Write out the material exactly, without any of its pictures.

-------------------------

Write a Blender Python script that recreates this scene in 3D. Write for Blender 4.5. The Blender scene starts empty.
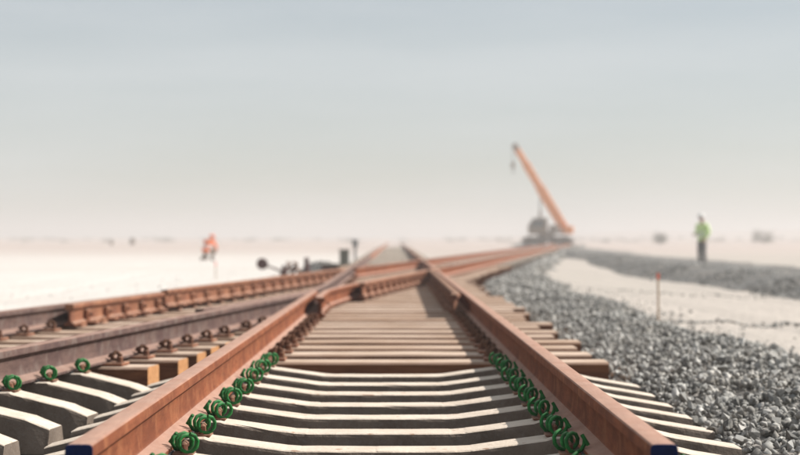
import bpy, bmesh, math, random
import numpy as np
from mathutils import Vector, Matrix, Quaternion

random.seed(7)
rng = np.random.default_rng(11)
R = math.radians
sc = bpy.context.scene
COL = sc.collection

# ------------------------------------------------------------------ camera, sky, sun, exposure
RT = 0.39                       # height of the rail tops; the sleepers stand on z = 0
EYE = RT + 0.53
cam = bpy.data.cameras.new('camera')
cam.sensor_width = 36.0
cam.lens = 85.0
cam.clip_start, cam.clip_end = 0.05, 12000
cam.dof.use_dof = True
cam.dof.focus_distance = 6.9
cam.dof.aperture_fstop = 3.2
camo = bpy.data.objects.new('camera', cam)
COL.objects.link(camo)
camo.location = (0, 0, EYE)
camo.rotation_euler = (R(90) + math.atan(10.5 / 1889), 0, -math.atan(5 / 1889))
sc.camera = camo

SUN_AZ, SUN_EL = 74.0, 40.5     # azimuth clockwise from the track direction (+Y)
world = bpy.data.worlds.new('World')
sc.world = world
world.use_nodes = True
wn = world.node_tree
sky = wn.nodes.new('ShaderNodeTexSky')
sky.sky_type = 'NISHITA'
sky.sun_disc = False
sky.sun_elevation = R(SUN_EL)
sky.sun_rotation = R(SUN_AZ)
sky.air_density = 1.0
sky.dust_density = 0.3
sky.ozone_density = 1.4
tcw = wn.nodes.new('ShaderNodeTexCoord')
mpw = wn.nodes.new('ShaderNodeMapping')
mpw.inputs['Scale'].default_value = (1.0, 1.0, 7.0)
mpw.inputs['Rotation'].default_value = (0, R(3), 0)
nzw = wn.nodes.new('ShaderNodeTexNoise')
nzw.inputs['Scale'].default_value = 2.6
nzw.inputs['Detail'].default_value = 6
mrw = wn.nodes.new('ShaderNodeMapRange')                # thin dust veil with faint cirrus streaks over the whole sky
mrw.inputs[1].default_value, mrw.inputs[2].default_value = .3, .75
mrw.inputs[3].default_value, mrw.inputs[4].default_value = .40, .80
mxw = wn.nodes.new('ShaderNodeMix')
mxw.data_type = 'RGBA'
mxw.inputs[7].default_value = (10.1, 10.55, 10.8, 1)
wn.links.new(tcw.outputs['Generated'], mpw.inputs[0])
wn.links.new(mpw.outputs[0], nzw.inputs['Vector'])
wn.links.new(nzw.outputs['Fac'], mrw.inputs[0])
wn.links.new(mrw.outputs[0], mxw.inputs[0])
wn.links.new(sky.outputs[0], mxw.inputs[6])
wn.links.new(mxw.outputs[2], wn.nodes['Background'].inputs[0])
wn.nodes['Background'].inputs[1].default_value = 0.05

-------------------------

> _Correct result_
Write a Blender Python script that recreates this scene in 3D. Write for Blender 4.5. The Blender scene starts empty.
import bpy, bmesh, math, random
import numpy as np
from mathutils import Vector, Matrix, Quaternion

random.seed(7)
rng = np.random.default_rng(11)
R = math.radians
sc = bpy.context.scene
COL = sc.collection

# ------------------------------------------------------------------ camera, sky, sun, exposure
RT = 0.39                       # height of the rail tops; the sleepers stand on z = 0
EYE = RT + 0.53
cam = bpy.data.cameras.new('camera')
cam.sensor_width = 36.0
cam.lens = 85.0
cam.clip_start, cam.clip_end = 0.05, 12000
cam.dof.use_dof = True
cam.dof.focus_distance = 6.9
cam.dof.aperture_fstop = 3.2
camo = bpy.data.objects.new('camera', cam)
COL.objects.link(camo)
camo.location = (0, 0, EYE)
camo.rotation_euler = (R(90) + math.atan(10.5 / 1889), 0, -math.atan(5 / 1889))
sc.camera = camo

SUN_AZ, SUN_EL = 74.0, 40.5     # azimuth clockwise from the track direction (+Y)
world = bpy.data.worlds.new('World')
sc.world = world
world.use_nodes = True
wn = world.node_tree
sky = wn.nodes.new('ShaderNodeTexSky')
sky.sky_type = 'NISHITA'
sky.sun_disc = False
sky.sun_elevation = R(SUN_EL)
sky.sun_rotation = R(SUN_AZ)
sky.air_density = 1.0
sky.dust_density = 0.3
sky.ozone_density = 1.4
tcw = wn.nodes.new('ShaderNodeTexCoord')
mpw = wn.nodes.new('ShaderNodeMapping')
mpw.inputs['Scale'].default_value = (1.0, 1.0, 7.0)
mpw.inputs['Rotation'].default_value = (0, R(3), 0)
nzw = wn.nodes.new('ShaderNodeTexNoise')
nzw.inputs['Scale'].default_value = 2.6
nzw.inputs['Detail'].default_value = 6
mrw = wn.nodes.new('ShaderNodeMapRange')                # thin dust veil with faint cirrus streaks over the whole sky
mrw.inputs[1].default_value, mrw.inputs[2].default_value = .3, .75
mrw.inputs[3].default_value, mrw.inputs[4].default_value = .40, .80
mxw = wn.nodes.new('ShaderNodeMix')
mxw.data_type = 'RGBA'
mxw.inputs[7].default_value = (10.1, 10.55, 10.8, 1)
wn.links.new(tcw.outputs['Generated'], mpw.inputs[0])
wn.links.new(mpw.outputs[0], nzw.inputs['Vector'])
wn.links.new(nzw.outputs['Fac'], mrw.inputs[0])
wn.links.new(mrw.outputs[0], mxw.inputs[0])
wn.links.new(sky.outputs[0], mxw.inputs[6])
wn.links.new(mxw.outputs[2], wn.nodes['Background'].inputs[0])
wn.nodes['Background'].inputs[1].default_value = 0.05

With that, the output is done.